Let’s start by again noting that any effort to enact laws to defund these groups is inherently problematic. Unlike the United States, Israel has no First Amendment protections of speech, so it is legally possible for the Knesset to cut left-wing NGOs off from foreign funding or even to ban them outright. That’s something that couldn’t happen in the United States. Whether you support or oppose Breaking the Silence, B’Tselem, and the others being targeted by the right in a controversial ad or the legislation being currently considered, the notion of cutting off political speech in this manner is deeply problematic.
So long as their activities are not in and of themselves illegal, then they shouldn’t be banned. Though those who say there is no comparison between foreign funding for causes that are truly charitable or intended to support the state and those that seem bent on tearing it down have a point, the principle of equal protection under the law ought to apply to all political organizations.
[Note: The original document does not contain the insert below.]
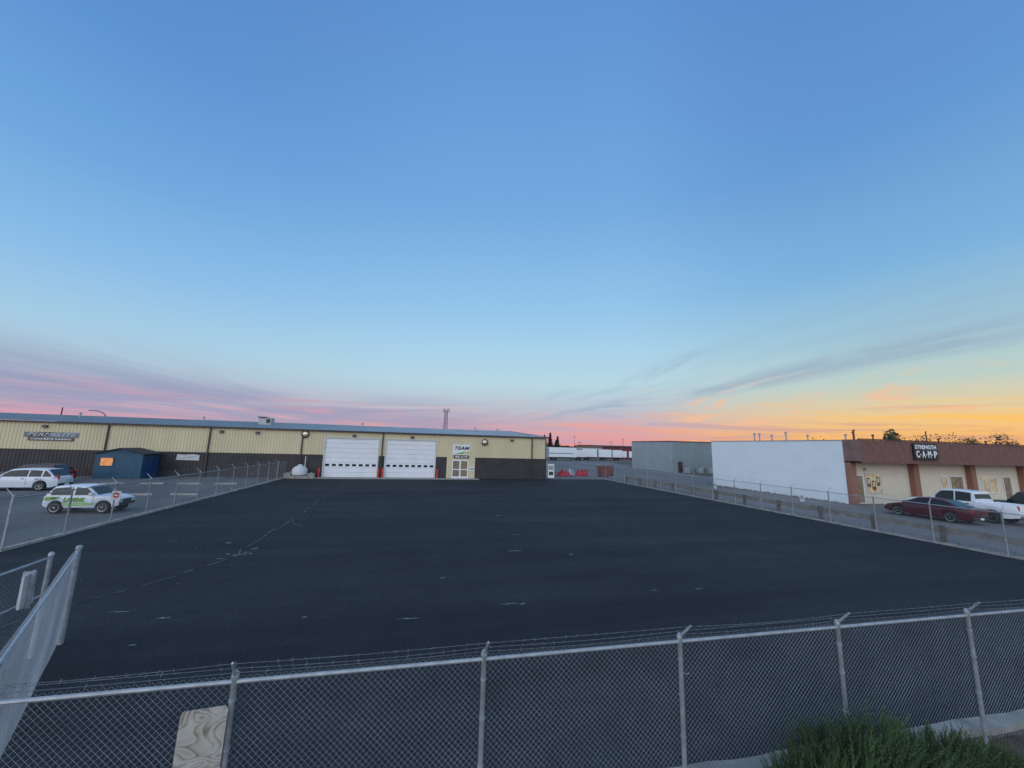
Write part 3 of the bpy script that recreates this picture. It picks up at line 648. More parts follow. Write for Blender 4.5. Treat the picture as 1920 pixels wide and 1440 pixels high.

As for the attacks on Rivlin, Reform leaders are right to praise him for his efforts at outreach to the non-Orthodox denominations, especially when they are still being subjected to unfair attacks such as the recent disgraceful episode in which Israel’s Chief Ashkenazi Rabbi David Lau bashed Education Minister Naphtali Bennett who is a fervent right-winger for visiting a school run by the Conservative movement of Judaism.
But all this talk about defending democracy is also more than a little disingenuous. Even if efforts to cut off funding to Israeli NGO’s are misguided, what’s at stake here isn’t really the pushback of the center-right majority against left-wing dissidents. Rather, it is the way the Israeli left is seeking to overrule the verdict of Israeli democracy as expressed by the voters in the last 15 years.
As Lapid’s move makes clear, the settlement movement and the far right in Israel aren’t the only ones upset by those who take sides with anti-Zionists and Palestinians bent on destroying the Jewish state. If Breaking the Silence is reviled by most Israelis it is because they know the basic premise of the group — that the IDF silences dissent and is carrying out atrocities against Arabs on a constant basis — is a flat-out lie. That a centrist like Lapid would denounce Breaking the Silence — a group that is regularly hosted on American college campuses and in Jewish communities by those claiming to be supporters of Israel — as not merely wrong but guilty of “subversion” and “undermining the foundations of the state” is significant. That left-wing NGOs get a great deal of financial support from hostile European governments and open supporters of BDS infuriates Israelis and understandably so. Given their willingness to support such groups, it speaks volumes about how out of touch with the reality of Israel and its struggle against Palestinian terror that many American Jews and leaders like those of the Reform movement truly are.
Left-wing supporters of Breaking the Silence are not defending democracy so much as expressing frustration with it. Since the collapse of Oslo and the Palestinians began turning down offers of statehood in 2000, an Israeli consensus has held that more territorial withdrawals such as the disastrous retreat from Gaza would be insane. Most Israelis understand that the Palestinian terrorists aren’t stabbing, shooting and bombing Jews because of their desire for a two-state solution but because they want to eliminate the Jewish state no matter where its borders might be drawn. They know that groups that seek to undermine the IDF or stop it from taking action against terror are doing neither the Arabs nor the Jews any good
The NGO legislation will probably fail, and that’s a good thing. American Jews who back groups like Breaking the Silence may not like Israel’s government and may wish that peace was possible. But they are neither saving it from itself or defending democracy. To the contrary, they are giving comfort to those who wish to destroy that democracy.